Cisco claims that WaaS Express can double the WAN bandwidth for a fraction of adding a competing WAN optimization product. Riverbed's low end Steelhead 250 starts at $3,200 for the street price, while Silver-Peak's NX-2600 runs approximately $4,300, but that gets you the appliance and the hardware. While a Cisco ISR 1900 can start as low as $1,500 street, when you add in WaaS Express at $2,500, it starts to add up.

Also, don't expect the kind of long term benefit of deduplication that you get from dedicated WAN optimization appliances, Cisco or otherwise, because total RAM for the deduplication component in WaaS Express is very small. Even Riverbed's 250 appliances have 40GB of disk storage. The performance increase by WaaS Express is likely due to come primarily from compression and TCP optimizations that make TCP more efficient. WaaS Express is managed by WaaS Central Manager and provides an upgrade path to vWaaS running on the ISR G2 SRE blade or even on a WaaS appliance.

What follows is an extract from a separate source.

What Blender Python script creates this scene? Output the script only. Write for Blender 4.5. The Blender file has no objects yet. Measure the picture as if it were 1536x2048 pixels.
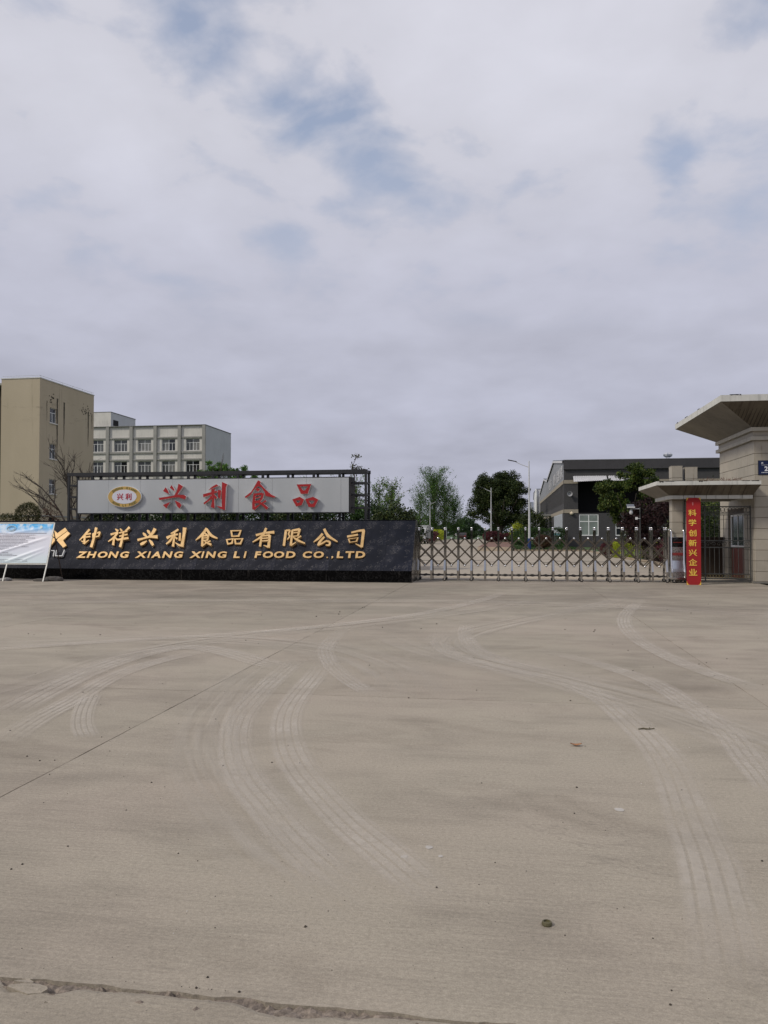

Cisco has also announced UCS Express, which allows the SRE blade to run a hypervisor so that virtual machines can be installed remotely and they can be managed using the UCS Manager--the same manager that runs the flagship Unified Compute System (UCS) server line. Previous versions of the SRE required someone on-site to install new services on the SRE blade, which makes for a costly upgrade. Now, the ISR can be shipped with an SRE blade to the remote site and applications can be selected and installed at a later date. UCS Express starts at $2,795 and will be available in November, 2010.